Out in the darkness at the edge of the Solar System there may lurk an unknown planet. Not a tiny splinter of ice like Pluto but a monster as massive as ten Earths. It seems scarcely believable that such a behemoth could have been overlooked. But, in January 2016, two astronomers in the US stunned the scientific community with their claim that another world circles beyond the eight known worlds: Planet Nine.

Mike Brown and Konstantin Batygin of the California Institute of Technology in Pasadena had been puzzled by the Kuiper Belt, a swarm of icy rubble left over from the birth of the Solar System which swirls around the Sun beyond the outermost planet, Neptune. (Pluto is now recognised to be a Kuiper Belt Object, or KBO, which is why, in 2006, the International Astronomical Union downgraded it from a “planet” to a “dwarf planet”.)

What the two astronomers noticed was that the highly elliptical orbits of the six most distant KBOs are roughly aligned, pointing like a finger at the same region of the night sky. It was as if the bodies were responding to the gravitational tug of an invisible puppet master.

To have not been noticed before, Planet Nine would have to be a long way from the Sun. It would therefore have to be very massive to be having such an effect on the KBOs. According to Brown and Batygin’s estimate, its mass was comparable to that of the gas giant planet Neptune. They further concluded that Planet Nine would have to orbit on average about 20 times as far from the Sun as Neptune, and take not 165 years to go around the Sun, as Neptune does, but a whopping 15,000 years.

How could such a planet have ended up in such a remote location? One intriguing possibility is that it was captured from another star – perhaps when the Sun was crowded together with other suns in the stellar nursery where it was born. If that is the case, there is an alien cuckoo in our planetary nest. Another possibility is that the planet was born in the inner Solar System but came off worst in a game of interplanetary billiards, catapulted out into the void by a close encounter with the embryonic giant planet Jupiter.

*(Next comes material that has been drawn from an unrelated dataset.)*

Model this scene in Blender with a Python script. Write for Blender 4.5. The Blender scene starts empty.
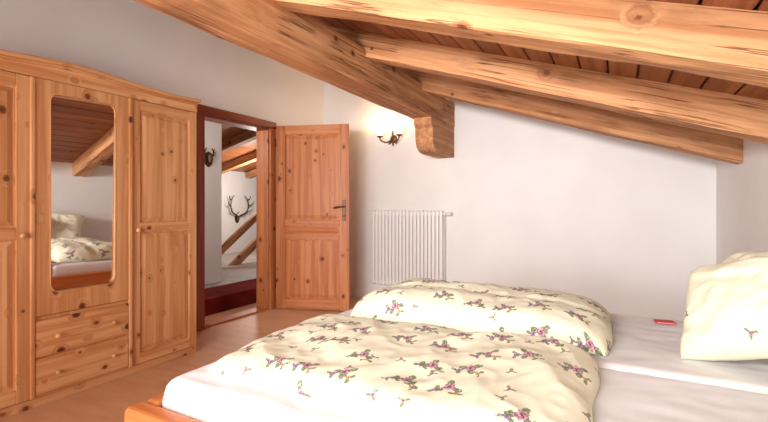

The race is on to find Planet Nine. It is not likely to be an easy task. From the anomalous orbits of the KBOs, Brown and Batygin are unable to deduce a precise location in the sky for the hypothetical planet. And it is likely that it is so far from the Sun that it reflects little sunlight, so is very faint. However, if Planet Nine was ejected from the Solar System shortly after its birth, it could still be swaddled in embryonic hydrogen gas, which would keep it warm. It might therefore be detectable by the James Webb Space Telescope – the successor to NASA’s Hubble Space Telescope – when is it is launched into orbit in October 2018. James Webb will “see” in the infrared light given off by warm bodies.

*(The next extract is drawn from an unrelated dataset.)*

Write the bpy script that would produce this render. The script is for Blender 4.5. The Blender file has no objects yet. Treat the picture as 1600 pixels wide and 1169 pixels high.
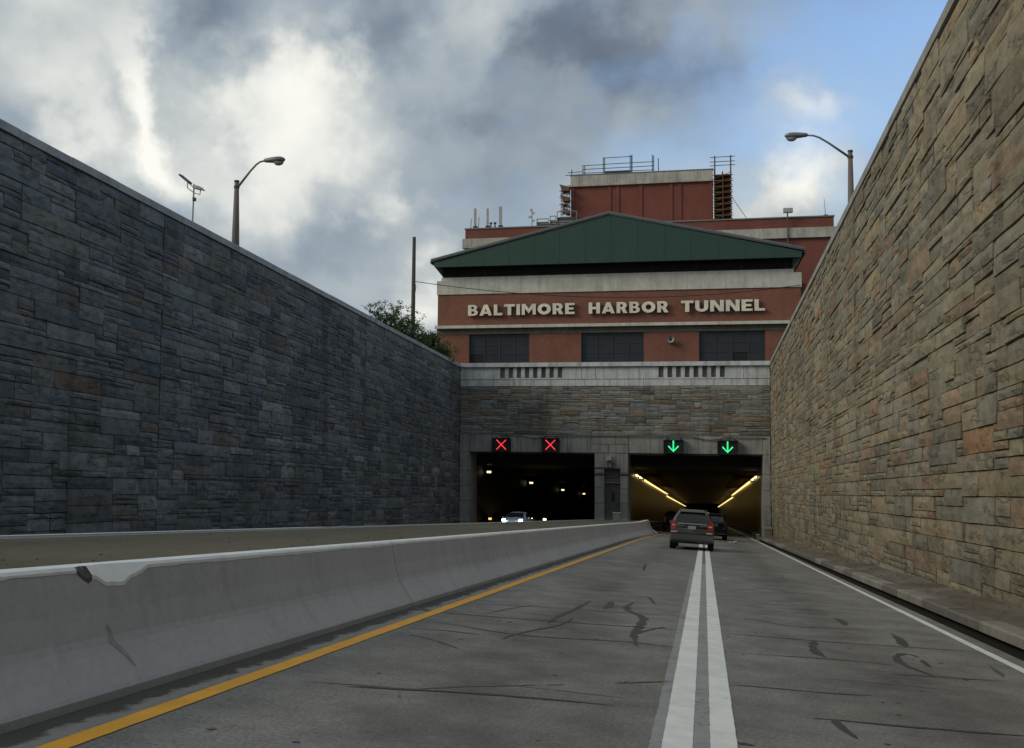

Of course, Planet Nine could be a mirage. It has happened before. For about 40 years at the end of the 19th century, astronomers were convinced that anomalies in the orbit of Mercury, the innermost planet, were caused by the tug of a fiery, Sun-hugging world. The anomaly was explained when Einstein realised that Newton’s theory of gravity was incorrect on several points. In 1915, he replaced it with his own: the general theory of relativity. Gravity does not weaken according to the inverse-square of the distance of the sun, as Newton maintained. Einstein discovered that gravity was stronger closer to the Sun than Newton predicted. The notion of this other planet lived on, however, in Star Trek, as Mr Spock’s home world: Vulcan.

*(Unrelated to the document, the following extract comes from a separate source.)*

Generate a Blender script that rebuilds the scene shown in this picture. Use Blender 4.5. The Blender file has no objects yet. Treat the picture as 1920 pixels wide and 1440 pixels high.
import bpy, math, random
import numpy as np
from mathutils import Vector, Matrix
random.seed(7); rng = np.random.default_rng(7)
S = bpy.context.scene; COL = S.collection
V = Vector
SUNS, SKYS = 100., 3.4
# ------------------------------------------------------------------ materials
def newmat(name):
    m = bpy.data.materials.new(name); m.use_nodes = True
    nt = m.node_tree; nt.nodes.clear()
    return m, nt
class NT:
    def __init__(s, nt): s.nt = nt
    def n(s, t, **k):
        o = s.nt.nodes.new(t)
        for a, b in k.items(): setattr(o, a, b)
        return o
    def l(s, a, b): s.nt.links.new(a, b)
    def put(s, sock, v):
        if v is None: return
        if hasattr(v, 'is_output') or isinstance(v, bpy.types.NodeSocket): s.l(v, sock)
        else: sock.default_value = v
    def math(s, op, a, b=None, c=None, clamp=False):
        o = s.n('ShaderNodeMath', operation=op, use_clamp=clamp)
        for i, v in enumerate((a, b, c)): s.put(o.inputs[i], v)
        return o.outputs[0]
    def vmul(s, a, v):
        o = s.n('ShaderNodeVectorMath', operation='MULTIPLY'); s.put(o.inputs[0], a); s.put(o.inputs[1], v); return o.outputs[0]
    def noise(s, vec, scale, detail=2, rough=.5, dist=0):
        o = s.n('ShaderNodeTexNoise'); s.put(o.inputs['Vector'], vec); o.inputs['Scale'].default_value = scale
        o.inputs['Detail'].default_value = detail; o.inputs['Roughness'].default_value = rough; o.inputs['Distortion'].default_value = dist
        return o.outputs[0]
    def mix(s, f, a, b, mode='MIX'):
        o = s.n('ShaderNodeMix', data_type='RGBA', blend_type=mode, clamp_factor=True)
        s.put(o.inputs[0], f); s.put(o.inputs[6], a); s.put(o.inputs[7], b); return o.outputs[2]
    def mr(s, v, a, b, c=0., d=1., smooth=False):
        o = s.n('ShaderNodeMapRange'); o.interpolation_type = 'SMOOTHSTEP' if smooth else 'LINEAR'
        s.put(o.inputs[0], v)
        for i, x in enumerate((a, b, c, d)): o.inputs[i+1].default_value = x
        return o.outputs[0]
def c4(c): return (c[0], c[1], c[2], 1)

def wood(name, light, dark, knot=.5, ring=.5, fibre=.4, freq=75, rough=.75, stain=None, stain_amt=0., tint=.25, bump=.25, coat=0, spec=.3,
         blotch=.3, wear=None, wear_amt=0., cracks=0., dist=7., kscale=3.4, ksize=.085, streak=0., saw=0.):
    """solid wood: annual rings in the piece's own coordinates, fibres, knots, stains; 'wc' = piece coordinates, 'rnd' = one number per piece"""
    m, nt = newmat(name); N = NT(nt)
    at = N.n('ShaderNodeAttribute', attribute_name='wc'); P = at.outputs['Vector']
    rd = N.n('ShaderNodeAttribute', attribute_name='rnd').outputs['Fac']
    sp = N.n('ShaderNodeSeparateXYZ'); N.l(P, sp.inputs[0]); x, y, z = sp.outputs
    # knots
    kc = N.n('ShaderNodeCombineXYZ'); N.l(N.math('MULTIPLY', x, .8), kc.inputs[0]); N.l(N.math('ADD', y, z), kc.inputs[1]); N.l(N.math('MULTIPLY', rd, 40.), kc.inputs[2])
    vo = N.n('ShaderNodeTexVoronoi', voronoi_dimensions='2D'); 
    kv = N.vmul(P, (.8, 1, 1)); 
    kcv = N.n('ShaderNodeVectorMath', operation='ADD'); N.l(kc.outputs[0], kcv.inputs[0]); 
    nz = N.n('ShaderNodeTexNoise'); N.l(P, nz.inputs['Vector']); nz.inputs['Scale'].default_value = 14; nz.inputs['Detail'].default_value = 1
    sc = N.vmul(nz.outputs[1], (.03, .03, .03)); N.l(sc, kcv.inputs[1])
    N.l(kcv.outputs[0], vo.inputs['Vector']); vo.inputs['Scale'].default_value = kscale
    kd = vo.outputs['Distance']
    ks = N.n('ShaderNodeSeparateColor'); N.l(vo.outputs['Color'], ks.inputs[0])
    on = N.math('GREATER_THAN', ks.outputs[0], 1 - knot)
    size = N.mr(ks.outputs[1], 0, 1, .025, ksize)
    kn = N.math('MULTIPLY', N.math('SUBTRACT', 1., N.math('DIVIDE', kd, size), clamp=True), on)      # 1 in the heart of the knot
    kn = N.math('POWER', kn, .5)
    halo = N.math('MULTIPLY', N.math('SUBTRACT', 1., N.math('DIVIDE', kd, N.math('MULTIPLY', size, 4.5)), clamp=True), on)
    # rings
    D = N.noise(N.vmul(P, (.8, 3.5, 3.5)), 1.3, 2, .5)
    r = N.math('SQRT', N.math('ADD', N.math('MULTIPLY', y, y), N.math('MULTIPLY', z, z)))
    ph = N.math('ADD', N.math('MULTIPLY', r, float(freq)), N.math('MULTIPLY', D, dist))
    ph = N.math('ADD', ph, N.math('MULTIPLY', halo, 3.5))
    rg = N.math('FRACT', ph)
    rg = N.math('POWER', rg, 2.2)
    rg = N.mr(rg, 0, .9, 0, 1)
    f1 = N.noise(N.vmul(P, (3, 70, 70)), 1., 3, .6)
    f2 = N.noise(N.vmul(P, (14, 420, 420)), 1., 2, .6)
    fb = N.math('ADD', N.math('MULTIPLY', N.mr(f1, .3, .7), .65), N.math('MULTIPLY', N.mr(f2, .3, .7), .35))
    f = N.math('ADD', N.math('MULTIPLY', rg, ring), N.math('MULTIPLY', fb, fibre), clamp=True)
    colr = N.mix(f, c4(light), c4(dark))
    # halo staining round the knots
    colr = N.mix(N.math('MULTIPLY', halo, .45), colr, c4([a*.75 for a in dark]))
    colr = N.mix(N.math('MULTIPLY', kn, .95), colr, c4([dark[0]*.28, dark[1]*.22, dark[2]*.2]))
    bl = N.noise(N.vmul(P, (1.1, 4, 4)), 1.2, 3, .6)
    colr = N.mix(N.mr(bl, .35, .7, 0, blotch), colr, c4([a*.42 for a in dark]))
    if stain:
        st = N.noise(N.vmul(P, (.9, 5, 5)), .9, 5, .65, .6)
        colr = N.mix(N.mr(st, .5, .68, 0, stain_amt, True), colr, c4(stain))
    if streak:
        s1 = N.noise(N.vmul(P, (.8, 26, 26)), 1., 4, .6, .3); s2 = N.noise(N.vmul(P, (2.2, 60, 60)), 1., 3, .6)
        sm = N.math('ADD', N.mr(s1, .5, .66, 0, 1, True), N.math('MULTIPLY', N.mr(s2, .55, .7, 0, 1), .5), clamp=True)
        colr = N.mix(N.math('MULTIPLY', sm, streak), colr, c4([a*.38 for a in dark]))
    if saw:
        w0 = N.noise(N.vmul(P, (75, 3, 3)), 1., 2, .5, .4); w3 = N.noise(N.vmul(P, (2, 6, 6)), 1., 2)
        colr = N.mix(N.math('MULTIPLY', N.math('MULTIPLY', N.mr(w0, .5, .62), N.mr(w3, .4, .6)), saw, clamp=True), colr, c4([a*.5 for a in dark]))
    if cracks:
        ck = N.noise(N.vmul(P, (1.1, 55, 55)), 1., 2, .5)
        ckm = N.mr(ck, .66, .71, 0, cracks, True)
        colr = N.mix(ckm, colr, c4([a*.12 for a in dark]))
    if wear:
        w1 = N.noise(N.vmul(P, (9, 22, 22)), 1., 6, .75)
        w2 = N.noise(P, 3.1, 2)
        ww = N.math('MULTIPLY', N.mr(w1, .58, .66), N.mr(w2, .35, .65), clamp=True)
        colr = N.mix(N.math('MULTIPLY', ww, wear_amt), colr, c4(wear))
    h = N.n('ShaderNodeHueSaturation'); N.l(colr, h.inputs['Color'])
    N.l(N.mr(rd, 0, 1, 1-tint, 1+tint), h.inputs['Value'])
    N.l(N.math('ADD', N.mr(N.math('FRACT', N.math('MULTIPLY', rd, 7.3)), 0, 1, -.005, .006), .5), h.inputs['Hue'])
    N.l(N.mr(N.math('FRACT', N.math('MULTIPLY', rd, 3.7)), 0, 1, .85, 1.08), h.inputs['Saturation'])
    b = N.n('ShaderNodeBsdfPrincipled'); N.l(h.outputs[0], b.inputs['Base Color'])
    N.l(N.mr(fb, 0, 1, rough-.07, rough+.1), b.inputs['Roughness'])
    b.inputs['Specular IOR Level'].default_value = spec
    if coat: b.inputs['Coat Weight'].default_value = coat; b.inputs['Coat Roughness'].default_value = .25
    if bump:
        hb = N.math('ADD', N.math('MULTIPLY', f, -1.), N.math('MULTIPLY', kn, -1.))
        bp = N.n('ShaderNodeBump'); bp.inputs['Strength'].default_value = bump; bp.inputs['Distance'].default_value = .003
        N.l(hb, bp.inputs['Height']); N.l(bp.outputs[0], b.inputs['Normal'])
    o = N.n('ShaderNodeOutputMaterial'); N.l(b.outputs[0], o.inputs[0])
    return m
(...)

Far from going away, the idea of Planet Nine’s existence has been bolstered by a new claim by Elizabeth Bailey, a graduate student working with Brown and Batygin at Caltech. The trio point to a long-standing puzzle concerning the orientation of the planets. All are believed to have been born from a disk of debris circling the equator of the new-born Sun. However today the planets do not orbit in this plane, but in one tipped inexplicably at six degrees to this plane. According to Bailey, the tilt could be caused by the gravitational tug of Planet Nine.

With Planet Nine, history is repeating itself. In the 19th century, French astronomer Urbain Le Verrier deduced the existence of an unknown planet from the anomalous motion of Uranus, at the time the outermost known world. On 24 September 1846 in Berlin Johann Galle discovered Neptune. It seems that Newton’s law of gravity – which not only explains the visible world but also reveals the invisible realm – is a gift that just keeps on giving.